* **RECORDED INFORMATION**
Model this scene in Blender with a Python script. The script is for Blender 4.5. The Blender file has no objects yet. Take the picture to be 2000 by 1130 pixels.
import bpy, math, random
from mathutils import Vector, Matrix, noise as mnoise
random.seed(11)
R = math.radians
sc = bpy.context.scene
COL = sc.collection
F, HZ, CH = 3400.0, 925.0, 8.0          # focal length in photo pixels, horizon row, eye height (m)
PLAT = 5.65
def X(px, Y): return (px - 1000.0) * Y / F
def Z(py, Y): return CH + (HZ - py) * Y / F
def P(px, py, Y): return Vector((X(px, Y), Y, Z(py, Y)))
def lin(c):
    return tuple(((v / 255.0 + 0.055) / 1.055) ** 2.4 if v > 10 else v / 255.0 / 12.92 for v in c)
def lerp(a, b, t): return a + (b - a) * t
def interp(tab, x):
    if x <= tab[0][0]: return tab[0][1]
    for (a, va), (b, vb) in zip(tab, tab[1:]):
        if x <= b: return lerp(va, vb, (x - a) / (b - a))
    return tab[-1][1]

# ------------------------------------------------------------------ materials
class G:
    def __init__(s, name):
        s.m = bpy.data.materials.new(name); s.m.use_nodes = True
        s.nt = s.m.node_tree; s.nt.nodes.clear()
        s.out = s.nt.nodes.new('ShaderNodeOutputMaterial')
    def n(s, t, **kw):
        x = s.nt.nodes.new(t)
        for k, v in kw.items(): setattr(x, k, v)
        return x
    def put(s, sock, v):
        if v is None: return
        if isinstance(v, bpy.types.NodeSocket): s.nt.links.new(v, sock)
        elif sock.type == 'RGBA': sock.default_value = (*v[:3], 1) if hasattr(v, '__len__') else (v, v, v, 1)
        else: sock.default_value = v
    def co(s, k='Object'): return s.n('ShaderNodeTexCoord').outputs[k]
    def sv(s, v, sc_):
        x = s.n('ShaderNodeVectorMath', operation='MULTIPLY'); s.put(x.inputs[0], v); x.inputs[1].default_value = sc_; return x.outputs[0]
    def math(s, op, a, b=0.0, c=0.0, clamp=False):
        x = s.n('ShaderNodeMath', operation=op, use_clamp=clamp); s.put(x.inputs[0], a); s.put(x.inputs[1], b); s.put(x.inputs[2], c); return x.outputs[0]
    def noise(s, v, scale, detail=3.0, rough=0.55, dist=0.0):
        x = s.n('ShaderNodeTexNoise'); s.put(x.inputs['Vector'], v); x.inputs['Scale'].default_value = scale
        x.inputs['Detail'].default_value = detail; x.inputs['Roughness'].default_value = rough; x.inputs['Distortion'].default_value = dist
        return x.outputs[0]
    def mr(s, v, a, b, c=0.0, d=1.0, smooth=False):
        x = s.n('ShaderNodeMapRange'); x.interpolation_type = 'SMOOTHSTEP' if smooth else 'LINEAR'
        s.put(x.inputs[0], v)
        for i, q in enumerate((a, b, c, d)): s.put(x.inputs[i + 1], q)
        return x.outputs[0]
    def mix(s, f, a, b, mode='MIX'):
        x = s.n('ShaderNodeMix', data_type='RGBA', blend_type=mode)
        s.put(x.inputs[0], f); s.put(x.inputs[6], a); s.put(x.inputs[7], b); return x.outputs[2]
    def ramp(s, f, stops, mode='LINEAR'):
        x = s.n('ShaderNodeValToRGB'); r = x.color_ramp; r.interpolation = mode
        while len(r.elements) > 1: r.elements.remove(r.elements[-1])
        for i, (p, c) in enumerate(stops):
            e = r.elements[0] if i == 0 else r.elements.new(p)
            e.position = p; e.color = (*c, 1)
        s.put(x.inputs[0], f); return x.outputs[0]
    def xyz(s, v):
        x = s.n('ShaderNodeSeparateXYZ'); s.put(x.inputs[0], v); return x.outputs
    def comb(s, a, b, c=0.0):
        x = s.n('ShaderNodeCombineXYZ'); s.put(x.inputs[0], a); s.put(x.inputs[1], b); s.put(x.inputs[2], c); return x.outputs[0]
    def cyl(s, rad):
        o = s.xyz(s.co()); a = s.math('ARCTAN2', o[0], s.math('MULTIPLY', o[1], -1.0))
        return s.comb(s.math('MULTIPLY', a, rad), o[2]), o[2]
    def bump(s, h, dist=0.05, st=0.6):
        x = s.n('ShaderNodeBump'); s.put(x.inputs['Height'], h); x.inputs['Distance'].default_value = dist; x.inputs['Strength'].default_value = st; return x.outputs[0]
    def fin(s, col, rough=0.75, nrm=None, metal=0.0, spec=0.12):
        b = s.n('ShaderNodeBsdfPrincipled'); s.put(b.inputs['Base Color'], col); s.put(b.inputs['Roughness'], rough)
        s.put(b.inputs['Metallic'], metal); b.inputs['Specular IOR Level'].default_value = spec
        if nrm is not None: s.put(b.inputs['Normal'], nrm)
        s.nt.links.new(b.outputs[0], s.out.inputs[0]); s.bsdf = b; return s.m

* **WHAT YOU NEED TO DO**
Quote the listing above from its first line to the line with "return tab[-1][1]", inclusive, and add nothing.

* **RESPONSE FOR THIS EXERCISE**
Model this scene in Blender with a Python script. The script is for Blender 4.5. The Blender file has no objects yet. Take the picture to be 2000 by 1130 pixels.
import bpy, math, random
from mathutils import Vector, Matrix, noise as mnoise
random.seed(11)
R = math.radians
sc = bpy.context.scene
COL = sc.collection
F, HZ, CH = 3400.0, 925.0, 8.0          # focal length in photo pixels, horizon row, eye height (m)
PLAT = 5.65
def X(px, Y): return (px - 1000.0) * Y / F
def Z(py, Y): return CH + (HZ - py) * Y / F
def P(px, py, Y): return Vector((X(px, Y), Y, Z(py, Y)))
def lin(c):
    return tuple(((v / 255.0 + 0.055) / 1.055) ** 2.4 if v > 10 else v / 255.0 / 12.92 for v in c)
def lerp(a, b, t): return a + (b - a) * t
def interp(tab, x):
    if x <= tab[0][0]: return tab[0][1]
    for (a, va), (b, vb) in zip(tab, tab[1:]):
        if x <= b: return lerp(va, vb, (x - a) / (b - a))
    return tab[-1][1]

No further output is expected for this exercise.